After using the new keyboard for a few days, I find I am very pleased with it. The footprint is about the same as the original Natural keyboard. The width is identical and it's about an inch shorter. This still makes it more bulky than the Natural Keyboard Elite, but I had always preferred the larger format, finding that it makes using the cursor keys easier. The keyboard also has a slightly different feel to it. The keys are not as soft to the touch as the old keys were, and the arch of the keyboard is higher, as is the wrist rest. This is a plus, as the old keyboard allowed one to cheat a bit on hand placement, and that could lead to wrist problems.

Another difference is that several of the keys carry a secondary label on their front side, reminding you of common Windows keyboard shortcuts, such as "Control S" for Save.

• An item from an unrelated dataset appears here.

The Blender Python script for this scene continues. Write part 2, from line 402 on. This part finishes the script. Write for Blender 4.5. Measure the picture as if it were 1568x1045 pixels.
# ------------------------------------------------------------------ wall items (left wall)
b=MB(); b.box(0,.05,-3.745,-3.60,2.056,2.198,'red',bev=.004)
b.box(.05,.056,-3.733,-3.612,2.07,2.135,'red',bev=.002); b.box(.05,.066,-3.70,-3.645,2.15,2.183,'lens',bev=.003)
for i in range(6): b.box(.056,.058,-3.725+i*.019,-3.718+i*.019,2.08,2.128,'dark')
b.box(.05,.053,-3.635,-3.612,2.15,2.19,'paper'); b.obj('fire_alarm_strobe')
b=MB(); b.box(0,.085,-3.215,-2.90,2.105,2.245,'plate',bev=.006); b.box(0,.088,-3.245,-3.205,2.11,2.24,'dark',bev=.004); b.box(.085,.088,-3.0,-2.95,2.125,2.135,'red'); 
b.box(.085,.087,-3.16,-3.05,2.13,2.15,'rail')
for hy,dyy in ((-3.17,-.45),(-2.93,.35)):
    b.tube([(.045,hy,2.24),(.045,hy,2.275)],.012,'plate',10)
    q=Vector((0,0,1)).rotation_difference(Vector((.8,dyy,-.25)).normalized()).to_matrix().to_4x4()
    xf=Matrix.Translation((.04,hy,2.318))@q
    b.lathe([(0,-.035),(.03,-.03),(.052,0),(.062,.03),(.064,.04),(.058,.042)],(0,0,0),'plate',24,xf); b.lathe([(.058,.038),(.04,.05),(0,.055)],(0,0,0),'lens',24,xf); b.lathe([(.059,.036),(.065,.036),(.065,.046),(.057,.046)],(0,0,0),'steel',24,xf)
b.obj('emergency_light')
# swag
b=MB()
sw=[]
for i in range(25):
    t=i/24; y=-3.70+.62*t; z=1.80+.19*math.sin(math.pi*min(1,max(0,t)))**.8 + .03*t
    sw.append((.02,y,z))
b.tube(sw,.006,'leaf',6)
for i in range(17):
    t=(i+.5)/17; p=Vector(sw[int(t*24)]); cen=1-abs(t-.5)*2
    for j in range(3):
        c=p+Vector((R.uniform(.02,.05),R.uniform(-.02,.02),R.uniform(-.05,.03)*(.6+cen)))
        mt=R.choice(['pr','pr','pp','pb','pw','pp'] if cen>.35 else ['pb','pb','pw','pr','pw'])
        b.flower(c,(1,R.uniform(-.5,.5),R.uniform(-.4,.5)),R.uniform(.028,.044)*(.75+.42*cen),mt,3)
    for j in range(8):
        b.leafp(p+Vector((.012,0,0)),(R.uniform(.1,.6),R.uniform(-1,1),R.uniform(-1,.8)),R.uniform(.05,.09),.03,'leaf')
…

The keyboard uses two connections to attach to your computer. One goes into the traditional PS2 keyboard connector that is standard on personal computers. The other connector attaches to a Universal Serial Port (USB), if your computer has one. You don't need to use the USB connector if you don't want to, but one of the nice features of this keyboard is that it has two USB connectors built into it that allow you to daisy-chain other USB devices. I currently have my USB Zip drive connected to one of the ports in the keyboard and it works fine. The documentation states that if your computer's BIOS supports a USB keyboard, you can actually connect only through the USB port.